Dreamwork: the art and fiction of Wales’ speculative political imagination
In the latest article collaboration between Wales Arts Review and the Western Mail, writer Kandace Siobhan Walker explores the power of speculative art and wonders what it might mean for the future of Wales as a nation.
Where are we, when we imagine the future of Wales? In an independent country? In a greener country? A richer one? While government ministers tend to be frustratingly evasive when asked about the future, artists and writers working in the genres of speculative fiction and art have always questioned hegemony and sought to build alternate realities. This is the work and power of speculative art, its capacity for world-making. And this questioning, in fact, is at the very heart of the Welsh political imagination.
When Ifan, the narrator and protagonist of Islwyn Ffowc Elis’ novel Wythnos yng Nghymru Fydd (1957), or A Week in Future Wales, arrives in the year 2033, he discovers an alternate-reality utopia, a romantic, independent Wales where almost everybody speaks Welsh, the government has abolished its military and the arts are as well-funded as the sciences. The central plot of Elis’ novel, considered one of the earliest time-travel narratives written in the Welsh language, is structured around the uncertainty of Wales’ political future.

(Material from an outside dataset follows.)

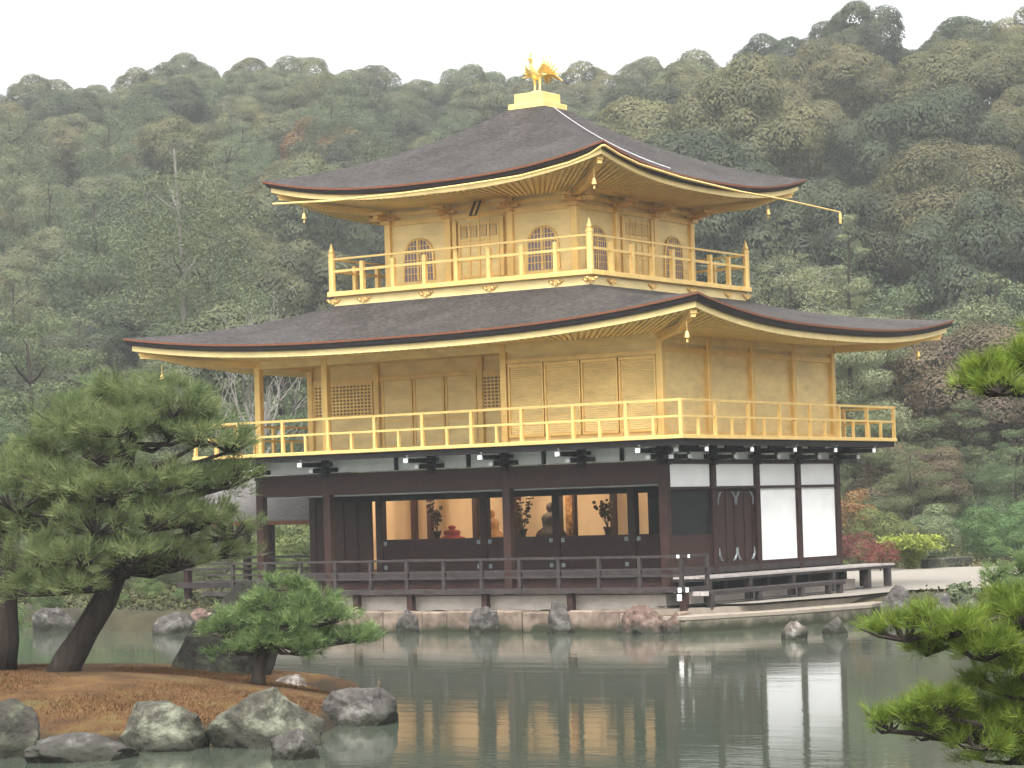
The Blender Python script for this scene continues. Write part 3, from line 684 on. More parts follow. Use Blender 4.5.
# phoenix on the roof plinth
PH = empty('phoenix_statue', (CX3, CY3, 13.12), 'gilded phoenix with raised wings on the stepped plinth at the roof peak', 'statue')
GB = M('bright_gold', (.86,.62,.22), .35, .5, .08, 10)
b = MB(); 
b.tube([(0,.30,.50),(0,.20,.52),(0,.05,.50),(0,-.10,.50),(0,-.20,.58),(0,-.24,.70),(0,-.23,.80),(0,-.27,.87),(0,-.34,.88),(0,-.45,.85)], [.03,.08,.125,.12,.085,.055,.048,.06,.045,.008], 10)
b.build('body', GB, PH, smooth=True)
MB().tube([(0,-.27,.92),(0,-.22,1.0),(0,-.16,1.0)], [.03,.03,.008], 6).tube([(0,-.29,.92),(0,-.29,1.02),(0,-.26,1.06)], [.02,.025,.006], 6).build('crest', GB, PH)
for s_ in (-1, 1):
    MB().tube([(s_*.07,0,.45),(s_*.075,.03,.25),(s_*.075,0,.04)], [.05,.03,.024], 7).tube([(s_*.075,.03,.02),(s_*.075,-.12,.02)], [.022,.01], 6).build('leg', GB, PH)
    wg = MB()
    for k in range(7):
        tipv = (s_*(.27+.055*k), -.06+.05*k, 1.02-.035*k-.008*k*k); root = (s_*(.09+.01*k), -.10+.05*k, .56)
        mid = tuple((np.array(root)+np.array(tipv))/2+np.array([s_*.07,0,-.03]))
        wg.tube([root, mid, tipv], [.022,.036,.008], 6)
    wg.build('wing', GB, PH)
tw = MB()
for k in range(9):
    a0 = -.95+1.9*k/8; L = .62
    r0 = np.array((0,.26,.53)); tp = r0+np.array((math.sin(a0)*.30, L*math.cos(a0*.5), -.02-.10*abs(a0)))
    tw.tube([r0, (r0+tp)/2+np.array((0,0,.14)), tp], [.018,.038,.022], 6)
tw.build('tail', GB, PH)
MB().lathe((0,0,-.0), [(.2,0),(.2,.05),(.14,.08)], 12).build('pedestal', GB, PH)

# bells hanging from the eave corners
def bell(px, py, y_or, label):
    q = onp(px, py, *y_or); e_ = empty('wind_bell', q, label, 'bell', 'small bells hung from the roof corners')
    MB().lathe((0,0,-.16), [(.06,.02),(.055,.05),(.042,.12),(.03,.15),(.01,.17)], 10).build('bell', GOLD, e_)
    MB().tube([(0,0,.0),(0,0,.22)], .008, 5).build('hanger', GOLD, e_)
    MB().box(-.025,.025,-.004,.004,-.24,-.17).tube([(0,0,-.18),(0,0,-.1)], .006, 4).build('clapper', GOLD, e_)
bell(687, 331, (1,-1.95), 'tiny gold bell under the near corner of the lower roof')
bell(918, 351, (0,1.95), 'tiny gold bell under the far right corner of the lower roof')
bell(162, 374, (1,-1.95), 'tiny gold bell under the far left corner of the lower roof')
bell(594, 178, (1,-.6), 'tiny gold bell under the near corner of the upper roof')
bell(768, 209, (0,-1.0), 'tiny gold bell under the right corner of the upper roof')
bell(304, 213, (1,-.6), 'tiny gold bell under the left corner of the upper roof')

# ------------------------------------------------------------------ things inside the lit room
AL = empty('altar_table', (-6.6,4.2,1.26), 'long dark altar table inside the lamplit room', 'table')
MB().box(-3.4,3.4,-.3,.3,.62,.70).build('table_top', WOODB, AL)
for x in (-3.2,-1.1,1.1,3.2): MB().box(x-.06,x+.06,-.25,.25,0,.62).build('leg', WOODB, AL)
FLOW = M('flower_dark', (.05,.035,.02), .7); VASE = M('bronze_vase', (.03,.022,.018), .4, .5)
def vase(px, label, seed, h=.95):
    q = onp(px, 532, 1, 4.2); e_ = empty('flower_vase', (q[0],4.2,1.96), label, 'vase', 'vases of flowers on the altar')
    MB().lathe((0,0,0), [(.09,0),(.10,.03),(.07,.1),(.10,.2),(.13,.27)], 12).build('vase', VASE, e_, smooth=True)
    r_ = random.Random(seed); st = MB(); lf = MB()
    for k in range(8):
        a = Vector((0,0,.24)); d = Vector((r_.uniform(-.5,.5), r_.uniform(-.2,.2), 1)); L = r_.uniform(.35,1)*h
        p1 = a+d*L*.5; p2 = p1+Vector((d.x*.6, d.y, .8))*L*.45; st.tube([a,p1,p2], [.012,.009,.006], 4)
        for c in (p1, p2, (p1+p2)/2):
            for j in range(2):
                c2 = c+Vector((r_.uniform(-.07,.07), 0, r_.uniform(-.05,.06))); rr = r_.uniform(.035,.065)
                lf.lathe((c2.x,c2.y,c2.z), [(rr*.4,-rr*.7),(rr,-.1*rr),(rr*.8,rr*.5),(rr*.2,rr*.8)], 6)
    st.build('stems', FLOW, e_); lf.build('blossoms', FLOW, e_)
vase(437, 'leftmost of the three vases of dark flowers in the lit room', 1)
vase(523, 'middle vase of tall dark flowers beside the black seated figure', 2, 1.05)
vase(608, 'rightmost vase of dark flowers seen in the lit room', 3)
def figure(px, label, mat_, sc, y=4.45):
    q = onp(px, 532, 1, y); me = bpy.data.meshes.new('seated_figure')
    o = bpy.data.objects.new('seated_statue', me); COL.objects.link(o); o.location = (q[0], y, 1.96); tag(o, label, 'statue')
    bm = bmesh.new()
    pr = [(.40,.0),(.42,.08),(.36,.2),(.22,.30),(.23,.42),(.25,.55),(.20,.64),(.08,.69),(.075,.72),(.11,.78),(.115,.85),(.09,.92),(.03,.96)]
    rings = []
    for r_, z in pr:
        rings.append([bm.verts.new((r_*math.cos(a)*sc*1.1, r_*math.sin(a)*sc*.7, z*sc)) for a in np.linspace(0, 2*math.pi, 17)[:-1]])
    for i in range(len(rings)-1):
        for k in range(16): bm.faces.new((rings[i][k], rings[i][(k+1)%16], rings[i+1][(k+1)%16], rings[i+1][k]))
    bm.faces.new(rings[-1]); bm.faces.new(list(reversed(rings[0])))
    bm.to_mesh(me); bm.free(); me.polygons.foreach_set('use_smooth', np.ones(len(me.polygons), bool)); me.materials.append(mat_); return o
figure(551, 'dark seated statue silhouetted against the gold screen', M('dark_statue', (.025,.02,.018), .6), .95)
figure(452, 'low wide red lacquer ornament on the altar', M('red_lacquer', (.30,.05,.03), .5), .42).scale = (2.4,1,1)
figure(492, 'pale brown seated statue at the middle of the lit room', M('brown_statue', (.22,.12,.05), .6), .8)
br = onp(569, 515, 1, 4.9); BRO = empty('brocade_hanging', (br[0],4.9,3.2), 'orange and dark brocade cloth hanging inside the lit room', 'cloth')
MB().box(-.10,.10,-.01,.01,-1.3,-.05).build('cloth', M('brocade', (.20,.09,.03), .7, 0, .7, 9, col2=(.45,.25,.10)), BRO)
MB().tube([(-.14,0,-.04),(.14,0,-.04)], .015, 6).build('rod', WOODR, BRO)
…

When Elis’ protagonist travels to the year 2033 for the second time, he finds himself in an entirely different future, arriving instead in a dystopian alternate-reality version of Wales where almost nobody speaks the native language and even the country’s name, ‘Wales’, has been abolished. He is soon informed that he is, actually, in ‘Western England’. Even when describing this cultural apocalypse, I have to appreciate Elis’ sense of humour.